**INFORMATION GIVEN**
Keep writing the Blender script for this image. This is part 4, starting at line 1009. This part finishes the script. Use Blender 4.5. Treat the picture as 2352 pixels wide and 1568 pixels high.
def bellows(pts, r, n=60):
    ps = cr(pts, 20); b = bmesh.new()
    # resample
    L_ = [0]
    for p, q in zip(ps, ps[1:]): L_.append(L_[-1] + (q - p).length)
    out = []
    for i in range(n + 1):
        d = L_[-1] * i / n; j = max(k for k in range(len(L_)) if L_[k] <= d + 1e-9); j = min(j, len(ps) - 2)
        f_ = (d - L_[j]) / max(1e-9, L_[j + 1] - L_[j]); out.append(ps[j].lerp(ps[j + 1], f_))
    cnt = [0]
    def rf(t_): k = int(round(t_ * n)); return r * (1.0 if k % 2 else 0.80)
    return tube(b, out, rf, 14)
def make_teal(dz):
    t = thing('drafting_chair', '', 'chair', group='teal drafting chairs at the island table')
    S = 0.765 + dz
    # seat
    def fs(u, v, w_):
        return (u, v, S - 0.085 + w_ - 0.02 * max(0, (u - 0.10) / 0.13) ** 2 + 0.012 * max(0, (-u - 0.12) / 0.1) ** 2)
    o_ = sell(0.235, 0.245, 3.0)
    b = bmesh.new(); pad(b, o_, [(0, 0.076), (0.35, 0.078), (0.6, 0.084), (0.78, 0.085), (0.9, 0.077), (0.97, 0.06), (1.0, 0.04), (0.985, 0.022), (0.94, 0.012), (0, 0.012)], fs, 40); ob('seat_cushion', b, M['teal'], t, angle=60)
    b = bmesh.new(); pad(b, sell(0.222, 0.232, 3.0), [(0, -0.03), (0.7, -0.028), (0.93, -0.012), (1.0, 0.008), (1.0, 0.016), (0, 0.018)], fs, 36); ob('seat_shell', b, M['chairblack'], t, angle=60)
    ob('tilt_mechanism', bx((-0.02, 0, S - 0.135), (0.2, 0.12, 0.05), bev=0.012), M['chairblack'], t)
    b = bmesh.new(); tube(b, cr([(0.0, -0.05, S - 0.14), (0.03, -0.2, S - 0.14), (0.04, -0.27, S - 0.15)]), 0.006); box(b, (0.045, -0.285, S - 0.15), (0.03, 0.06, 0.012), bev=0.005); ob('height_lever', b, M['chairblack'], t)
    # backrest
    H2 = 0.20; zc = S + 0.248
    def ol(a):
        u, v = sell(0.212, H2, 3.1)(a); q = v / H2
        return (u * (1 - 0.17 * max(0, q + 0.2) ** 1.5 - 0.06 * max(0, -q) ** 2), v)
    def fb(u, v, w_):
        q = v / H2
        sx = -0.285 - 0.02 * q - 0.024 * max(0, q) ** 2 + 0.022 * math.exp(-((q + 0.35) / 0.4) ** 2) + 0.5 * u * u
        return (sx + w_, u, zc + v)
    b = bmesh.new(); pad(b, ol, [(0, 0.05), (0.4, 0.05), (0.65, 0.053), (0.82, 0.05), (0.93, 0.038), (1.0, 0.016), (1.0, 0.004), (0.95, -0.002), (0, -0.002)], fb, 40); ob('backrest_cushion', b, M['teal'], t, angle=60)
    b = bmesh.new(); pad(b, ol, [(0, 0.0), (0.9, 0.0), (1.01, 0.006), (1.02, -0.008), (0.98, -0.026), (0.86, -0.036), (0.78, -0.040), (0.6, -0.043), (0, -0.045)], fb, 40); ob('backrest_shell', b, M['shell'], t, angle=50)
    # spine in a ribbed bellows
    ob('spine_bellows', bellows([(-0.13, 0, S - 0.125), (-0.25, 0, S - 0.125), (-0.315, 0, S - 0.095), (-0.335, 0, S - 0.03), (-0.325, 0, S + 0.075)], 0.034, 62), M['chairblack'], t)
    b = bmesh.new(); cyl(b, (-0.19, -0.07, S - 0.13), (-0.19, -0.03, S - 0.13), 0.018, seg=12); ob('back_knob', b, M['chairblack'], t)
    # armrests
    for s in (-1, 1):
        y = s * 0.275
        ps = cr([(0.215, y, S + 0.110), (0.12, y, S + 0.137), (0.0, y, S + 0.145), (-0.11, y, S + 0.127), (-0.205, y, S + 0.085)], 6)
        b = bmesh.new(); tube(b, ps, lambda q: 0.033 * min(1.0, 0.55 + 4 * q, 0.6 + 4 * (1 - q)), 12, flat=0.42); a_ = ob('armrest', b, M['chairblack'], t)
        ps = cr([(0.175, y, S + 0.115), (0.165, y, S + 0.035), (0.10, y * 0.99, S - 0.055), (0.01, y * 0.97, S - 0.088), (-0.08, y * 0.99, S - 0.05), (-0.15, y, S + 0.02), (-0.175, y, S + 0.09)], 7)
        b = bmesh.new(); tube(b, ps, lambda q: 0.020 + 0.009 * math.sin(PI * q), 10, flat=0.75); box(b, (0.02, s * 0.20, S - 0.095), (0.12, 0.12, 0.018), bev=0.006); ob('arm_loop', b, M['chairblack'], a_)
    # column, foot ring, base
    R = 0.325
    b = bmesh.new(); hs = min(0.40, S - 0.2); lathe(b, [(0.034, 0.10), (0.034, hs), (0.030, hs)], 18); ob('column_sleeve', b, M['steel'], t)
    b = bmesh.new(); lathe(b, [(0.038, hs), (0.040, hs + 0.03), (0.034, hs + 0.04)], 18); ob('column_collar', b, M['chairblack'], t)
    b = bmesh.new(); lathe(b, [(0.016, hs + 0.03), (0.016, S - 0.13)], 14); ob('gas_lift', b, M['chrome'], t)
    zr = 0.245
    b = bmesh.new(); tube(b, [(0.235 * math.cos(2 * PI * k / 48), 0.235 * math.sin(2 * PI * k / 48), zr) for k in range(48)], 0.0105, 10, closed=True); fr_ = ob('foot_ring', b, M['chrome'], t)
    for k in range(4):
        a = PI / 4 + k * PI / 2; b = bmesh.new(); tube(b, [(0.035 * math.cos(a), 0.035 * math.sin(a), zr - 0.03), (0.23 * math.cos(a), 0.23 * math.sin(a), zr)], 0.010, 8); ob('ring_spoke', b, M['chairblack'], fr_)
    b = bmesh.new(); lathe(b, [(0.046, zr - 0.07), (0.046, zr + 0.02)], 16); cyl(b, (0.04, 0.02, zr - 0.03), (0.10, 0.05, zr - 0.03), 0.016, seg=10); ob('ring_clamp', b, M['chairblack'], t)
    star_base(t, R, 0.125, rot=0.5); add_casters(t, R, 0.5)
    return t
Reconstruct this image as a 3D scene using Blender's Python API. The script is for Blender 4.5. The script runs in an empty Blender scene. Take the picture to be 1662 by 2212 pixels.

**AIM**
Return each entry from above without altering a single character.

**EXERCISE OUTPUT**
Keep writing the Blender script for this image. This is part 4, starting at line 1009. This part finishes the script. Use Blender 4.5. Treat the picture as 2352 pixels wide and 1568 pixels high.
def bellows(pts, r, n=60):
    ps = cr(pts, 20); b = bmesh.new()
    # resample
    L_ = [0]
    for p, q in zip(ps, ps[1:]): L_.append(L_[-1] + (q - p).length)
    out = []
    for i in range(n + 1):
        d = L_[-1] * i / n; j = max(k for k in range(len(L_)) if L_[k] <= d + 1e-9); j = min(j, len(ps) - 2)
        f_ = (d - L_[j]) / max(1e-9, L_[j + 1] - L_[j]); out.append(ps[j].lerp(ps[j + 1], f_))
    cnt = [0]
    def rf(t_): k = int(round(t_ * n)); return r * (1.0 if k % 2 else 0.80)
    return tube(b, out, rf, 14)
def make_teal(dz):
    t = thing('drafting_chair', '', 'chair', group='teal drafting chairs at the island table')
    S = 0.765 + dz
    # seat
    def fs(u, v, w_):
        return (u, v, S - 0.085 + w_ - 0.02 * max(0, (u - 0.10) / 0.13) ** 2 + 0.012 * max(0, (-u - 0.12) / 0.1) ** 2)
    o_ = sell(0.235, 0.245, 3.0)
    b = bmesh.new(); pad(b, o_, [(0, 0.076), (0.35, 0.078), (0.6, 0.084), (0.78, 0.085), (0.9, 0.077), (0.97, 0.06), (1.0, 0.04), (0.985, 0.022), (0.94, 0.012), (0, 0.012)], fs, 40); ob('seat_cushion', b, M['teal'], t, angle=60)
    b = bmesh.new(); pad(b, sell(0.222, 0.232, 3.0), [(0, -0.03), (0.7, -0.028), (0.93, -0.012), (1.0, 0.008), (1.0, 0.016), (0, 0.018)], fs, 36); ob('seat_shell', b, M['chairblack'], t, angle=60)
    ob('tilt_mechanism', bx((-0.02, 0, S - 0.135), (0.2, 0.12, 0.05), bev=0.012), M['chairblack'], t)
    b = bmesh.new(); tube(b, cr([(0.0, -0.05, S - 0.14), (0.03, -0.2, S - 0.14), (0.04, -0.27, S - 0.15)]), 0.006); box(b, (0.045, -0.285, S - 0.15), (0.03, 0.06, 0.012), bev=0.005); ob('height_lever', b, M['chairblack'], t)
    # backrest
    H2 = 0.20; zc = S + 0.248
    def ol(a):
        u, v = sell(0.212, H2, 3.1)(a); q = v / H2
        return (u * (1 - 0.17 * max(0, q + 0.2) ** 1.5 - 0.06 * max(0, -q) ** 2), v)
    def fb(u, v, w_):
        q = v / H2
        sx = -0.285 - 0.02 * q - 0.024 * max(0, q) ** 2 + 0.022 * math.exp(-((q + 0.35) / 0.4) ** 2) + 0.5 * u * u
        return (sx + w_, u, zc + v)
    b = bmesh.new(); pad(b, ol, [(0, 0.05), (0.4, 0.05), (0.65, 0.053), (0.82, 0.05), (0.93, 0.038), (1.0, 0.016), (1.0, 0.004), (0.95, -0.002), (0, -0.002)], fb, 40); ob('backrest_cushion', b, M['teal'], t, angle=60)
    b = bmesh.new(); pad(b, ol, [(0, 0.0), (0.9, 0.0), (1.01, 0.006), (1.02, -0.008), (0.98, -0.026), (0.86, -0.036), (0.78, -0.040), (0.6, -0.043), (0, -0.045)], fb, 40); ob('backrest_shell', b, M['shell'], t, angle=50)
    # spine in a ribbed bellows
    ob('spine_bellows', bellows([(-0.13, 0, S - 0.125), (-0.25, 0, S - 0.125), (-0.315, 0, S - 0.095), (-0.335, 0, S - 0.03), (-0.325, 0, S + 0.075)], 0.034, 62), M['chairblack'], t)
    b = bmesh.new(); cyl(b, (-0.19, -0.07, S - 0.13), (-0.19, -0.03, S - 0.13), 0.018, seg=12); ob('back_knob', b, M['chairblack'], t)
    # armrests
    for s in (-1, 1):
        y = s * 0.275
        ps = cr([(0.215, y, S + 0.110), (0.12, y, S + 0.137), (0.0, y, S + 0.145), (-0.11, y, S + 0.127), (-0.205, y, S + 0.085)], 6)
        b = bmesh.new(); tube(b, ps, lambda q: 0.033 * min(1.0, 0.55 + 4 * q, 0.6 + 4 * (1 - q)), 12, flat=0.42); a_ = ob('armrest', b, M['chairblack'], t)
        ps = cr([(0.175, y, S + 0.115), (0.165, y, S + 0.035), (0.10, y * 0.99, S - 0.055), (0.01, y * 0.97, S - 0.088), (-0.08, y * 0.99, S - 0.05), (-0.15, y, S + 0.02), (-0.175, y, S + 0.09)], 7)
        b = bmesh.new(); tube(b, ps, lambda q: 0.020 + 0.009 * math.sin(PI * q), 10, flat=0.75); box(b, (0.02, s * 0.20, S - 0.095), (0.12, 0.12, 0.018), bev=0.006); ob('arm_loop', b, M['chairblack'], a_)
    # column, foot ring, base
    R = 0.325
    b = bmesh.new(); hs = min(0.40, S - 0.2); lathe(b, [(0.034, 0.10), (0.034, hs), (0.030, hs)], 18); ob('column_sleeve', b, M['steel'], t)
    b = bmesh.new(); lathe(b, [(0.038, hs), (0.040, hs + 0.03), (0.034, hs + 0.04)], 18); ob('column_collar', b, M['chairblack'], t)
    b = bmesh.new(); lathe(b, [(0.016, hs + 0.03), (0.016, S - 0.13)], 14); ob('gas_lift', b, M['chrome'], t)
    zr = 0.245
    b = bmesh.new(); tube(b, [(0.235 * math.cos(2 * PI * k / 48), 0.235 * math.sin(2 * PI * k / 48), zr) for k in range(48)], 0.0105, 10, closed=True); fr_ = ob('foot_ring', b, M['chrome'], t)
    for k in range(4):
        a = PI / 4 + k * PI / 2; b = bmesh.new(); tube(b, [(0.035 * math.cos(a), 0.035 * math.sin(a), zr - 0.03), (0.23 * math.cos(a), 0.23 * math.sin(a), zr)], 0.010, 8); ob('ring_spoke', b, M['chairblack'], fr_)
    b = bmesh.new(); lathe(b, [(0.046, zr - 0.07), (0.046, zr + 0.02)], 16); cyl(b, (0.04, 0.02, zr - 0.03), (0.10, 0.05, zr - 0.03), 0.016, seg=10); ob('ring_clamp', b, M['chairblack'], t)
    star_base(t, R, 0.125, rot=0.5); add_casters(t, R, 0.5)
    return t
Reconstruct this image as a 3D scene using Blender's Python API. The script is for Blender 4.5. The script runs in an empty Blender scene. Take the picture to be 1662 by 2212 pixels.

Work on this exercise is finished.